Intervention de Patrick Hetzel

Réunion du 16 mars 2016 à 10h00
Commission des lois constitutionnelles, de la législation et de l'administration générale de la république

Photo issue du site de l'Assemblée nationale ou de WikipediaPatrick Hetzel :

Le drame du Rana Plaza, survenu il y a deux ans et qui a fait plus d'un millier de victimes, a suscité une vive émotion. Chacun s'accorde à dire que les pratiques de production ayant conduit à cette catastrophe doivent changer. Cela dit, si noble l'intention du texte soit-elle, il est évident qu'il n'aurait rien changé au drame en question. Nous sommes d'accord pour dire que les règles de sécurité et de santé des salariés au travail dans les pays en développement sont largement insuffisantes, mais il ne relève pas de la responsabilité du législateur français de les modifier de manière isolée. Cet argument évoqué par le rapporteur est important : seule une action internationale et européenne concertée peut faire bouger les lignes, et tenter de le faire de manière isolée comporte des risques.

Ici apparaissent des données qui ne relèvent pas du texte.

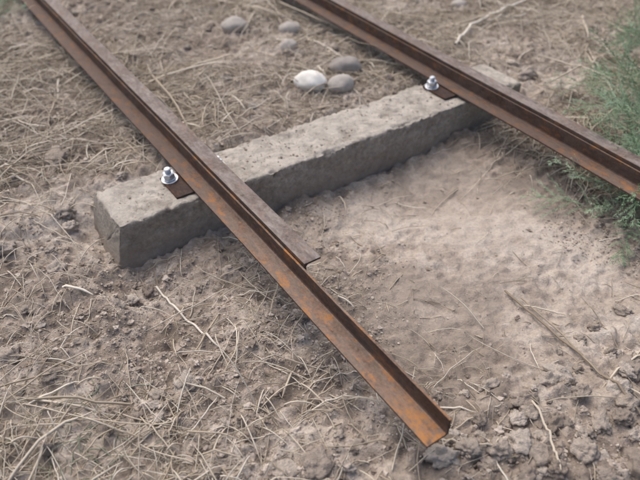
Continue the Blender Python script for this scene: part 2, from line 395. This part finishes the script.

Certains principes directeurs de l'OCDE, relayés par les points de contact nationaux (PCN), aident les entreprises et leurs parties prenantes à adopter une conduite responsable dans leur chaîne d'approvisionnement. Le drame du Rana Plaza avait d'ailleurs donné lieu à la saisine du point de contact national français. Celui-ci avait rendu dès décembre 2013 un rapport contenant des recommandations et des propositions pour faire évoluer les pratiques des entreprises, élaborées sur la base d'un dialogue et d'un consensus entre les différentes parties prenantes, c'est-à-dire entre l'administration, les entreprises concernées et les organisations représentatives des salariés.

Les entreprises françaises obtiennent aujourd'hui d'excellents résultats en matière de responsabilité sociale et environnementale. Une étude de mars 2015, menée par EcoVadis et la plateforme Médiation Inter-Entreprises, montre que la France fait figure de leader mondial en matière de RSE : près de 47 % des entreprises françaises ont un système de management de la RSE considéré comme performant ou exemplaire, alors que ce pourcentage n'est que de 40 % dans les pays de l'OCDE, et à peine 15 % dans les BRICS (Brésil, Russie, Inde, Chine et Afrique du Sud). Comme on le voit, une réponse à l'échelle de la France n'est pas adaptée. Les risques pour la réputation et les sanctions qui peuvent être prises par le marché ont opéré un changement de mentalité et constituent déjà une incitation au progrès : c'est dans cette direction qu'il faut continuer à avancer.

En outre, ce texte aurait un effet pervers pour les entreprises françaises – qu'il s'agisse des multinationales ou des PME – en ce qu'il créerait un désavantage compétitif supplémentaire pour elles avec, à terme, le risque de détruire des emplois en France. Or c'est un point sur lequel vous n'avez apporté aucune réponse, monsieur le rapporteur : quid des emplois en France et de l'impact sur la compétitivité des entreprises françaises ?

Il sera par ailleurs très difficile, voire impossible, de mettre en oeuvre l'obligation de vigilance sur toute la chaîne de sous-traitants et de fournisseurs, a fortiori pour les PME et les TPE françaises, auxquelles les grandes entreprises concernées demanderont des garanties et imposeront des plans de vigilance en cascade, créant ainsi un poids administratif et financier supplémentaire, ce qui entraînera une fragilité juridique source d'un grand nombre de contentieux.

Nous regrettons l'approche coercitive et punitive que vous privilégiez, car vous donnez une vision très négative des compagnies françaises, en décalage avec ce que montrent les études. Alors que nos entreprises sont plutôt exemplaires en comparaison des entreprises étrangères, ce texte laisse penser l'inverse. Une telle approche est préjudiciable, et je ne suis pas sûr que vous ayez mesuré l'impact que cela peut avoir en termes d'attractivité de la France pour des investisseurs potentiels : une telle législation a de quoi en décourager plus d'un. Ainsi, au lieu d'avoir un effet vertueux, votre texte risque fort d'être à l'origine d'une spirale infernale, alors que l'un des principaux problèmes se posant aujourd'hui à notre pays est celui de l'emploi.

Pour l'ensemble de ces raisons, notre groupe partage la position du Sénat, et s'opposera aux amendements présentés par le rapporteur.